Write the material out again, line by line, exactly as it is.

### Data segment
+ + +

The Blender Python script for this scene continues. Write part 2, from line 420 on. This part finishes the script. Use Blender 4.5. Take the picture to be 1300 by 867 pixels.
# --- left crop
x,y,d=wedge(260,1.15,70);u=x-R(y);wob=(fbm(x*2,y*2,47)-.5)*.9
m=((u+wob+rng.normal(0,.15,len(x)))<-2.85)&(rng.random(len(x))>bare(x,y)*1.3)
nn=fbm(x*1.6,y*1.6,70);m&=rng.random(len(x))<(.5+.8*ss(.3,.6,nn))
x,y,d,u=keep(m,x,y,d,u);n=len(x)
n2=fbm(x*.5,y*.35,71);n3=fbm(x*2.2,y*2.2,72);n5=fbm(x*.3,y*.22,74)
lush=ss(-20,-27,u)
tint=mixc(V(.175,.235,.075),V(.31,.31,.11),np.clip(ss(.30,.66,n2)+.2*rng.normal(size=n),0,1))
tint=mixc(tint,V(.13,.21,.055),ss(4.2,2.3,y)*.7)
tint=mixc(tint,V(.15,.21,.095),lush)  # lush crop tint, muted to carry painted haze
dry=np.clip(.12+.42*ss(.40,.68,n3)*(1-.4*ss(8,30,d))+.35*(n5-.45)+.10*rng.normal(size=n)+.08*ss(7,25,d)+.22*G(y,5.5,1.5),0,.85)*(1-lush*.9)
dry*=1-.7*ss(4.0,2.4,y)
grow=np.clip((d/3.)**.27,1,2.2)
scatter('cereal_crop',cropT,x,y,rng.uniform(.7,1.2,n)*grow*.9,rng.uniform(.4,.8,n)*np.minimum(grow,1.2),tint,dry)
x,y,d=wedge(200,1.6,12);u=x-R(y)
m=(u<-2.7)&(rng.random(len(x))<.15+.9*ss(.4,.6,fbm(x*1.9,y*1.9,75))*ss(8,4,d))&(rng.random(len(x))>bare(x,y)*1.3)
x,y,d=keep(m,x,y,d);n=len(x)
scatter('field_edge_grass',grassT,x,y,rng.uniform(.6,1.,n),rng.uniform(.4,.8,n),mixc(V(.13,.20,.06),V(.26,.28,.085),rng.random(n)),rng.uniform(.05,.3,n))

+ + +

### Answer to this exercise
The Blender Python script for this scene continues. Write part 2, from line 420 on. This part finishes the script. Use Blender 4.5. Take the picture to be 1300 by 867 pixels.
# --- left crop
x,y,d=wedge(260,1.15,70);u=x-R(y);wob=(fbm(x*2,y*2,47)-.5)*.9
m=((u+wob+rng.normal(0,.15,len(x)))<-2.85)&(rng.random(len(x))>bare(x,y)*1.3)
nn=fbm(x*1.6,y*1.6,70);m&=rng.random(len(x))<(.5+.8*ss(.3,.6,nn))
x,y,d,u=keep(m,x,y,d,u);n=len(x)
n2=fbm(x*.5,y*.35,71);n3=fbm(x*2.2,y*2.2,72);n5=fbm(x*.3,y*.22,74)
lush=ss(-20,-27,u)
tint=mixc(V(.175,.235,.075),V(.31,.31,.11),np.clip(ss(.30,.66,n2)+.2*rng.normal(size=n),0,1))
tint=mixc(tint,V(.13,.21,.055),ss(4.2,2.3,y)*.7)
tint=mixc(tint,V(.15,.21,.095),lush)  # lush crop tint, muted to carry painted haze
dry=np.clip(.12+.42*ss(.40,.68,n3)*(1-.4*ss(8,30,d))+.35*(n5-.45)+.10*rng.normal(size=n)+.08*ss(7,25,d)+.22*G(y,5.5,1.5),0,.85)*(1-lush*.9)
dry*=1-.7*ss(4.0,2.4,y)
grow=np.clip((d/3.)**.27,1,2.2)
scatter('cereal_crop',cropT,x,y,rng.uniform(.7,1.2,n)*grow*.9,rng.uniform(.4,.8,n)*np.minimum(grow,1.2),tint,dry)
x,y,d=wedge(200,1.6,12);u=x-R(y)
m=(u<-2.7)&(rng.random(len(x))<.15+.9*ss(.4,.6,fbm(x*1.9,y*1.9,75))*ss(8,4,d))&(rng.random(len(x))>bare(x,y)*1.3)
x,y,d=keep(m,x,y,d);n=len(x)
scatter('field_edge_grass',grassT,x,y,rng.uniform(.6,1.,n),rng.uniform(.4,.8,n),mixc(V(.13,.20,.06),V(.26,.28,.085),rng.random(n)),rng.uniform(.05,.3,n))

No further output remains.